Friday, August 18, 2017

Not perfect, but better


When my husband dragged the old dresser off his truck after yard-saling, my first reaction was “ugh”! Painted a sick dark green, missing knobs, gouged, and full of stickers and marker-pen graffiti, it was a sight. But we’d already decided to join our neighbor in holding a yard sale, so I took on the task of making it “marketable.”  After washing it down, I primed and then painted it.  We found enough matching knobs.  Behold, it was soon ready for a second life. Not perfect, but better.
As I worked away, I thought how it might illustrate how Jesus redeems us from “ugh” lives marred and damaged by sin. Paul wrote about the process in 2 Corinthians 5:17:
Therefore, if anyone is in Christ, he is a new creation; the old has gone, the new has come.
The analogy isn’t perfect, however. The dresser got an exterior makeover with paint, but Jesus works through transformation, from the inside out:

We...are being transformed into his [Jesus’] likeness with ever-increasing glory, which comes from the Lord, who is the Spirit. (2 Corinthians 3:18)
My parents gave me this
butterfly necklace when
I graduated from a one-year
intensive Bible school course.
The word “transformed” comes from the Greek metamorphoo, which of course is related to the English word for “metamorphosis” in the insect world.
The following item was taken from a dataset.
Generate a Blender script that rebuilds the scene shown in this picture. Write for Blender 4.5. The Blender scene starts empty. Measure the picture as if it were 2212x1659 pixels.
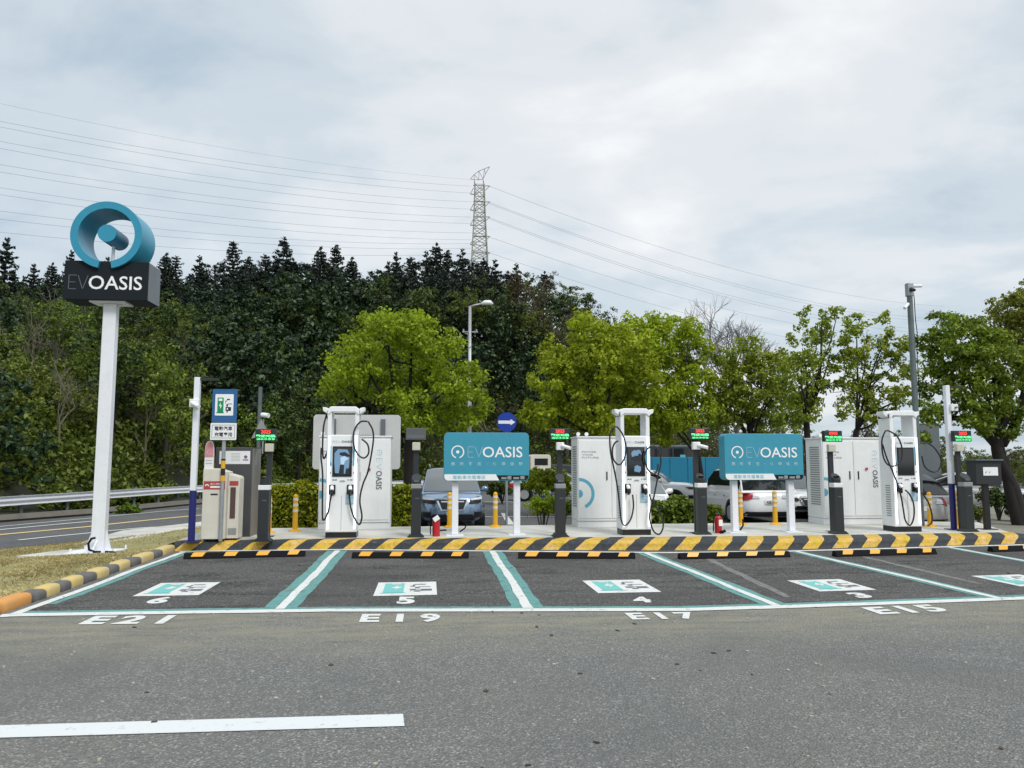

After a brief life consumed with “consuming,” a caterpillar is enveloped in an ugly sac called a chrysalis. Within it, the caterpillar transforms to a butterfly, finally emerging into a new life. No wonder that this amazing process eventually became a symbol for the spiritual reality of being “born again.”
Jesus, in fact, had some harsh words about religious leaders of His day who excelled at "pretend-religion." They tried to look good on the outside but had dark, wretched, proud, judgmental hearts. He didn’t win any popularity contests with them, especially when He called them “whitewashed tombs,” pretty on the outside but full of death inside (Matthew 23:27-28).

I won’t say my refurbished dresser was totally “pretty on the outside.” It was still an old, scarred dresser.  But it had a second chance at being useful. And that’s just like God.  No matter how beat up and scarred we get from our bad choices and the inevitable hard places in life, He can still renew and use us. 

The rest of the story on the dresser?  A woman driving by our home a few days before the sale noticed it with its dangling price tag amidst other sale items we were gathering in the driveway. She was putting her 90-something mother in a care home and it was just what she needed as she prepared the room.